WWI 40 million casualties. 20 million combatants and civilians dead.
David Henderson
Jun 4 2021 at 11:18am
Thanks, David.
I wrote about that here.
https://original.antiwar.com/henderson/2008/12/24/silent-night/
Henri Hein
Jun 4 2021 at 2:05am
I also hate war and like war movies. I think I like anti-war movies most. I don’t have much truck with the “hero kills everybody and gets the girl” type scripts.

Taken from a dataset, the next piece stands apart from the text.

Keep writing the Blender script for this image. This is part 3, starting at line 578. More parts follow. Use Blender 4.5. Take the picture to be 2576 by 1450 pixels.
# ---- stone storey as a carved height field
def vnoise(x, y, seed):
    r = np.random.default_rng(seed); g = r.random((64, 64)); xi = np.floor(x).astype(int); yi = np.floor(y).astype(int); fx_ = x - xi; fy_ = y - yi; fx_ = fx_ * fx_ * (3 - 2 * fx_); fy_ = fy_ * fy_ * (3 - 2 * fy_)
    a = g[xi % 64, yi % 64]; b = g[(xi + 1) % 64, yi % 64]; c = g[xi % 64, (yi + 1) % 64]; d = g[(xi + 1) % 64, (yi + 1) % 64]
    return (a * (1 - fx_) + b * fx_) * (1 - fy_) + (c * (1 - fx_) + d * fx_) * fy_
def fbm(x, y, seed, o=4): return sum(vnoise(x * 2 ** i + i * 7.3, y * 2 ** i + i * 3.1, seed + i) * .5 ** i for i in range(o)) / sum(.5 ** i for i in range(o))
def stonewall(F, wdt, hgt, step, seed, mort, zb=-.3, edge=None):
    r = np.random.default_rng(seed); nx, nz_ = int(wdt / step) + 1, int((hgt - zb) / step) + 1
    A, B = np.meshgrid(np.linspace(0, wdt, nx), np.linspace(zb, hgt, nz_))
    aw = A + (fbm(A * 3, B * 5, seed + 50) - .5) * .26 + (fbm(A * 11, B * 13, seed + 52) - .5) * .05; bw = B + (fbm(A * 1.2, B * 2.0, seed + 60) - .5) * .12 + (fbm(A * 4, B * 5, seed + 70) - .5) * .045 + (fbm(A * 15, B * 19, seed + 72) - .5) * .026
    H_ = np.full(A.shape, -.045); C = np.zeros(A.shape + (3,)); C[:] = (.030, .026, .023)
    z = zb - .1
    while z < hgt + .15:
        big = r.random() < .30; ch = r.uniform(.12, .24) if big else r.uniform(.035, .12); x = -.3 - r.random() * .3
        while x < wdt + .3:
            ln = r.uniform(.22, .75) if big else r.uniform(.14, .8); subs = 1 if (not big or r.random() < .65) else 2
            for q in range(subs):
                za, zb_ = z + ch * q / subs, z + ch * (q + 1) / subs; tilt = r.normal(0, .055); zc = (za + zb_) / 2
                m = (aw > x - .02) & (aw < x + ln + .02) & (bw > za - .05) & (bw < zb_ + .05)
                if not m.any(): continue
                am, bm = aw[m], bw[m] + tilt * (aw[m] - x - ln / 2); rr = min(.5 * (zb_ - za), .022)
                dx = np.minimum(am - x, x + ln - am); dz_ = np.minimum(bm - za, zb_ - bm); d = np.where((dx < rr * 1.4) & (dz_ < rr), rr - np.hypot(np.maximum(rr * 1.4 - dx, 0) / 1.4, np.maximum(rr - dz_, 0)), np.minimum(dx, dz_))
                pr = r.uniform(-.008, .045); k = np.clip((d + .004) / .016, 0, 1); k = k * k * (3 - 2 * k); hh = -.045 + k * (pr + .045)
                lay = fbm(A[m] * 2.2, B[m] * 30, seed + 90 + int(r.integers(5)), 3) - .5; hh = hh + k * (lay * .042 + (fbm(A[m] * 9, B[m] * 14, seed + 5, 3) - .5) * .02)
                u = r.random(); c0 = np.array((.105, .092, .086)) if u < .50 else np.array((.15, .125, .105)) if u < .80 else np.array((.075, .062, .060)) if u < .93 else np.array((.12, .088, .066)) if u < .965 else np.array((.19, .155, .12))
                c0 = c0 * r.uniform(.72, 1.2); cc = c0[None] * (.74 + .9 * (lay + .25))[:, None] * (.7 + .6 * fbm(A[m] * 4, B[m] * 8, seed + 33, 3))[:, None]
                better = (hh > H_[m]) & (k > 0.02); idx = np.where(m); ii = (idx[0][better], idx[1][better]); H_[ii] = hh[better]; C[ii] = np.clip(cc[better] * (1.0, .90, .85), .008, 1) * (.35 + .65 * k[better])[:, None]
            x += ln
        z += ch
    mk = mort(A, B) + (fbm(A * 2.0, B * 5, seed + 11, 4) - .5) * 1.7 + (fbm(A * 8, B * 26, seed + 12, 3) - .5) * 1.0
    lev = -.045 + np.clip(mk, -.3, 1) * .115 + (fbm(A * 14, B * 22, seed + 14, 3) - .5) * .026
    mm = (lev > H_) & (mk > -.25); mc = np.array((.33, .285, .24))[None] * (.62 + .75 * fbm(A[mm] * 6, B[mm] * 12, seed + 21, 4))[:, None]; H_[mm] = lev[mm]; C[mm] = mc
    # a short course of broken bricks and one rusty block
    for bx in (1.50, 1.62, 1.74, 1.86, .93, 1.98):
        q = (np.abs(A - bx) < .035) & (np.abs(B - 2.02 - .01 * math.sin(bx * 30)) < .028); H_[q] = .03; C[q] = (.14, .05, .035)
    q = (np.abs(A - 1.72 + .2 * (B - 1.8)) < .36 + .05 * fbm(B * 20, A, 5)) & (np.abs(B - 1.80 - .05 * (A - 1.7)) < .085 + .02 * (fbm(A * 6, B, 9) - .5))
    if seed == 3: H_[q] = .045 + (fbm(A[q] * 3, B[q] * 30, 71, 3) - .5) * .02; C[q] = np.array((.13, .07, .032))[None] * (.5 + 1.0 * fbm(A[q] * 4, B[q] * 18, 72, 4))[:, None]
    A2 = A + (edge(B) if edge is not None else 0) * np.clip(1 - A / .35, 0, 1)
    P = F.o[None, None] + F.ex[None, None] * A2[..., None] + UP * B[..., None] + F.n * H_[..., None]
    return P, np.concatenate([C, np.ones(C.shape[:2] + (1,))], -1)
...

I have a story about The Great Escape. After I first came to the US, my American friends asked me what I thought of it. I don’t remember everything I said, but I remember I said something like “you have 20 different kinds of butter, and they are all bad.” (I would have used more colorful language, but keeping it polite here…) I acted indignant when they didn’t know what was so great about Danish butter, and as ‘evidence,’ I used the line from The Great Escape about the butter – I mean it was not just any butter, but Danish butter. We later saw the movie together, and they kept replaying that scene and couldn’t stop laughing.
David Henderson
Jun 4 2021 at 11:21am
Thanks, Henri.
I love antiwar movies also. My favorite, not necessarily in this order, are:
Paths of Glory
The Americanization of Emily
Shenandoah
All Quiet on the Western Front
Re butter, thanks. I must remember to try Danish butter. My guess, though, is that the USDA, in its wonderful concern for us, does not allow it to be sold here.
Henri Hein
Jun 5 2021 at 3:18am
Thanks for the list. I agree about Paths of Glory and All Quiet on the Western Front. I will have to check out The Americanization of Emily and Shenandoah.
About the butter, I checked it out a long time ago, and were are indeed strict import restrictions on Danish dairy. I can still somehow find it in specialty stores, so either there are some exemptions, or the rules changed. Joking aside, the butter is only marginally better (pun unintended). What I really miss is the cheese.